Unemployment claims in the Eurozone's largest economy slipped more than expected in April amid what some analysts described as fresh signs that bottlenecks are forming in the country's labour market.

German jobless claims dropped by 15,000 last month, following a 29,000 person drop in March, according to the Federal Labor Office.

That was more than the 11,000 reduction which economists had penciled in.

The unemployment rate was steady at 5.8%.

Following what he said was slowing momentum in the jobs maarket during the first quarter, "now the data are hitting new records on a monthly basis, and it is difficult to gauge just how much further the trend can go on," said Claus Vistesen, chief Eurozone economist at Pantheon Macroeconomics.

Vistesen pointed to the lengthy list of job vacancies, which were running at 27.5% of total registered unemployment, to back his case up.

That also leads him to the conclusion that wage pressures are set to rise further in 2017.

Growth in employment was also holding up, holding at a 1.5% year-on-year clip, the data revealed.

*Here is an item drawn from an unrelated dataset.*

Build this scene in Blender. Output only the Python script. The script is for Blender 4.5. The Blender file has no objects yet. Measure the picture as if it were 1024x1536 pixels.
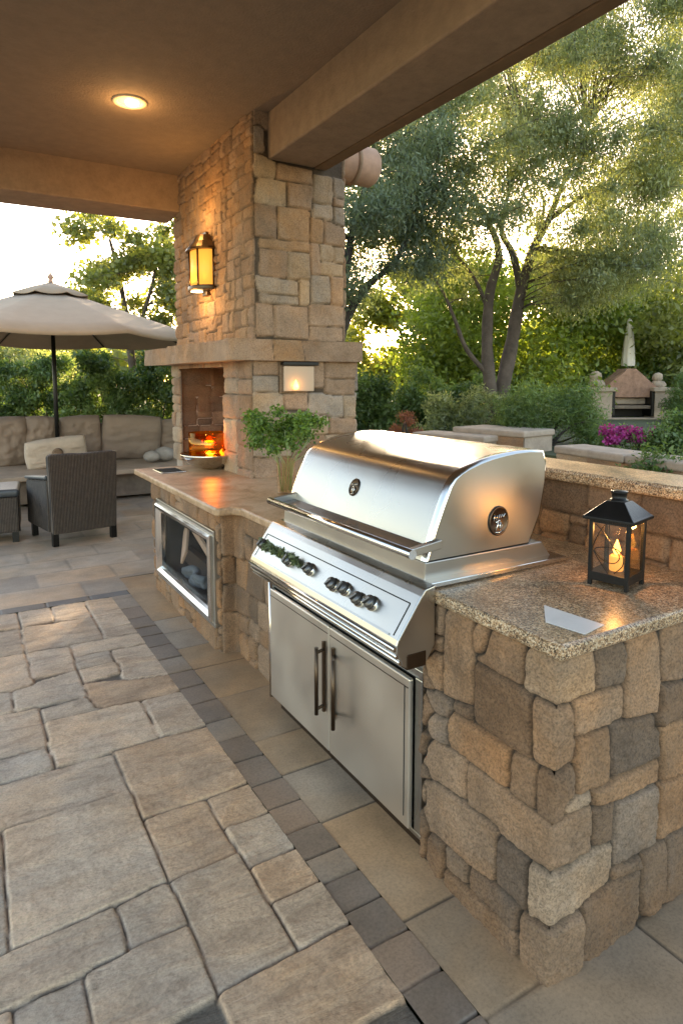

"These data were revised up significantly at the start of 2017, indicating that the trend in employment growth has accelerated in the past six-to-nine months. Survey data suggest that growth will stay at 1.4%-to-1.5% in the next three months."

Nonetheless, separate data from IAB indicated that this was as good as it was going to get in the short-term for German claims numbers, Vistesen said.